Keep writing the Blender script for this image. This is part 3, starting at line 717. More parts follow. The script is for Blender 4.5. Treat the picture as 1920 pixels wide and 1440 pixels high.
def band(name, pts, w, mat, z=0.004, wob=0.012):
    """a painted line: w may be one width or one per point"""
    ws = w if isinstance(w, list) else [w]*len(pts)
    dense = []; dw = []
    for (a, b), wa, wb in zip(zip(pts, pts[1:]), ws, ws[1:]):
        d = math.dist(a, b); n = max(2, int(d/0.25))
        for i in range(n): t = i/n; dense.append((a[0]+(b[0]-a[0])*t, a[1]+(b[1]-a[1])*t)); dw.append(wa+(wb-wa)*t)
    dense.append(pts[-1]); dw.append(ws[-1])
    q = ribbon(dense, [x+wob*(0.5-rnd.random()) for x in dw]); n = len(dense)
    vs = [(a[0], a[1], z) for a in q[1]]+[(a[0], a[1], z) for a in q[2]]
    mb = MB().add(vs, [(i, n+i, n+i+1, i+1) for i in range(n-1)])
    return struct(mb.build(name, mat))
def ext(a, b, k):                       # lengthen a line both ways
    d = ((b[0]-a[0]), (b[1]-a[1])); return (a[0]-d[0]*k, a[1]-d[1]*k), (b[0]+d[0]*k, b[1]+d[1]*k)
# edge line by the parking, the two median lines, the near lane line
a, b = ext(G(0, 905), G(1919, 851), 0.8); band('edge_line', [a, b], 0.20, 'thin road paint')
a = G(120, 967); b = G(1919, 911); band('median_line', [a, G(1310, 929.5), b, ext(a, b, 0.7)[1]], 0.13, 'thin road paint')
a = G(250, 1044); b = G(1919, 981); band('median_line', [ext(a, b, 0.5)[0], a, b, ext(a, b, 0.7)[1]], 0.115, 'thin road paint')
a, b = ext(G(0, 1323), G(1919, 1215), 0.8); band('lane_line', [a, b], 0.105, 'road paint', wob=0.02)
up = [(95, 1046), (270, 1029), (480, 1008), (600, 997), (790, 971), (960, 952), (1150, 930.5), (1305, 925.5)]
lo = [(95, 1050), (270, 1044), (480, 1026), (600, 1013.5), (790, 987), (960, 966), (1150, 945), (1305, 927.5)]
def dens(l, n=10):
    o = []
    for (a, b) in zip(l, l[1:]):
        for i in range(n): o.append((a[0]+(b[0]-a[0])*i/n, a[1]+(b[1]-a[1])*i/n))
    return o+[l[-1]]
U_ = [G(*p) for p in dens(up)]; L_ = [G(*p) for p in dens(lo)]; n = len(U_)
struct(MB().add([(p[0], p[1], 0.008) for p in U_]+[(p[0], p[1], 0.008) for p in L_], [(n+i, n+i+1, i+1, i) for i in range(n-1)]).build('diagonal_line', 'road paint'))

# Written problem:
Copy out the full listing exactly.

# Response:
Keep writing the Blender script for this image. This is part 3, starting at line 717. More parts follow. The script is for Blender 4.5. Treat the picture as 1920 pixels wide and 1440 pixels high.
def band(name, pts, w, mat, z=0.004, wob=0.012):
    """a painted line: w may be one width or one per point"""
    ws = w if isinstance(w, list) else [w]*len(pts)
    dense = []; dw = []
    for (a, b), wa, wb in zip(zip(pts, pts[1:]), ws, ws[1:]):
        d = math.dist(a, b); n = max(2, int(d/0.25))
        for i in range(n): t = i/n; dense.append((a[0]+(b[0]-a[0])*t, a[1]+(b[1]-a[1])*t)); dw.append(wa+(wb-wa)*t)
    dense.append(pts[-1]); dw.append(ws[-1])
    q = ribbon(dense, [x+wob*(0.5-rnd.random()) for x in dw]); n = len(dense)
    vs = [(a[0], a[1], z) for a in q[1]]+[(a[0], a[1], z) for a in q[2]]
    mb = MB().add(vs, [(i, n+i, n+i+1, i+1) for i in range(n-1)])
    return struct(mb.build(name, mat))
def ext(a, b, k):                       # lengthen a line both ways
    d = ((b[0]-a[0]), (b[1]-a[1])); return (a[0]-d[0]*k, a[1]-d[1]*k), (b[0]+d[0]*k, b[1]+d[1]*k)
# edge line by the parking, the two median lines, the near lane line
a, b = ext(G(0, 905), G(1919, 851), 0.8); band('edge_line', [a, b], 0.20, 'thin road paint')
a = G(120, 967); b = G(1919, 911); band('median_line', [a, G(1310, 929.5), b, ext(a, b, 0.7)[1]], 0.13, 'thin road paint')
a = G(250, 1044); b = G(1919, 981); band('median_line', [ext(a, b, 0.5)[0], a, b, ext(a, b, 0.7)[1]], 0.115, 'thin road paint')
a, b = ext(G(0, 1323), G(1919, 1215), 0.8); band('lane_line', [a, b], 0.105, 'road paint', wob=0.02)
up = [(95, 1046), (270, 1029), (480, 1008), (600, 997), (790, 971), (960, 952), (1150, 930.5), (1305, 925.5)]
lo = [(95, 1050), (270, 1044), (480, 1026), (600, 1013.5), (790, 987), (960, 966), (1150, 945), (1305, 927.5)]
def dens(l, n=10):
    o = []
    for (a, b) in zip(l, l[1:]):
        for i in range(n): o.append((a[0]+(b[0]-a[0])*i/n, a[1]+(b[1]-a[1])*i/n))
    return o+[l[-1]]
U_ = [G(*p) for p in dens(up)]; L_ = [G(*p) for p in dens(lo)]; n = len(U_)
struct(MB().add([(p[0], p[1], 0.008) for p in U_]+[(p[0], p[1], 0.008) for p in L_], [(n+i, n+i+1, i+1, i) for i in range(n-1)]).build('diagonal_line', 'road paint'))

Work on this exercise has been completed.